Buyer in the saddle for Paard Hill horse farm?
A prospective buyer wants to continue operating the Paard Hill horse farm, which founders Pieter Ruig and Ellen Lear have had on the market for $7.95 million, Supervisor Jim Dougherty announced at Tuesday’s Town Board work session.
Under a stipulation of settlement dating back years but recorded only recently, any new owner would have to go through the same approval process to allow a commercial operation in a residential zone that Mr. Ruig and Ms. Lear did 12 years ago. The stipulation, which settled a lawsuit brought against the Zoning Board of Appeals by neighbors, extinguishes any rights to operate the horse farm if and when Mr. Ruig and Ms. Lear give up the horse farm or sell the property.
The stipulation conflicts with the terms of a conservation easement that Lear-Ruig granted the Peconic Land Trust after the town Zoning Board of Appeals allowed the commercial equestrian facility on the 36-acre residentially zoned property on Ram Island Road in August, 2000.
It provides that the property may not be redeveloped for any additional or alternative uses except open space. But it does allow those uses that were permitted at the time Mr. Ruig and Ms. Lear owned it to continue: a single-family home on 7.6 acres and an “open area” of 28.56 acres containing the commercial horse farm with stabling facilities for no more than to 24 horses.
Mr. Dougherty said that an attorney for the buyer was interested discussing the property with town officials but that no meeting had been scheduled. He commented later that it wouldn’t be wise “to make too much” of the news because prospective buyers so often come and go.
Real estate agent Penelope Moore recently described the stables at Paard Hill, which has not been used commercially for some time, as “a four-star hotel for horses” with padded floors, water fountains in many of the 23 stalls and water views. The compound includes a foaling room, two tack rooms, indoor and outdoor wash stalls, a lunchroom and office and attached heated indoor riding arena. There’s also a large outdoor arena with a gazebo.

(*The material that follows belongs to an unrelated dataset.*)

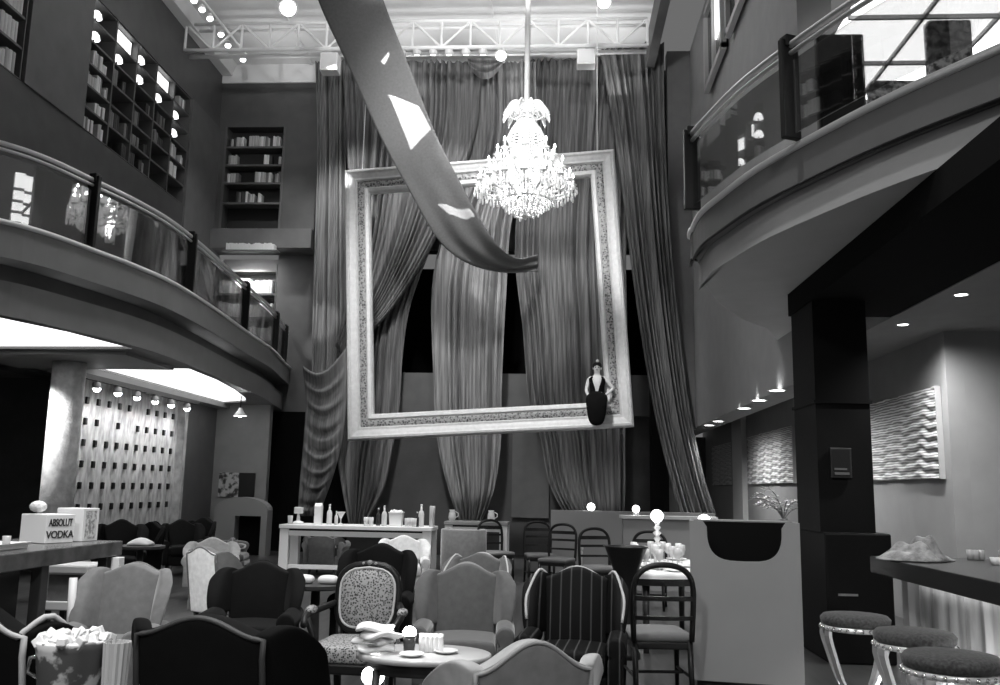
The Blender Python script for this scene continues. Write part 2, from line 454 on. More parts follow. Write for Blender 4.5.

“They don’t do anything half way,” Ms. Moore said of the current owners. “Both are very energetic people and they put their all into everything,” she said. “It’s very sad” that they have opted not to operate the horse farm any longer, she said. “They really wanted this horse farm badly,” she said, recalling the battle in 2000 when neighbors opposed the proposal as a potentially noxious commercial operation in a residential neighborhood.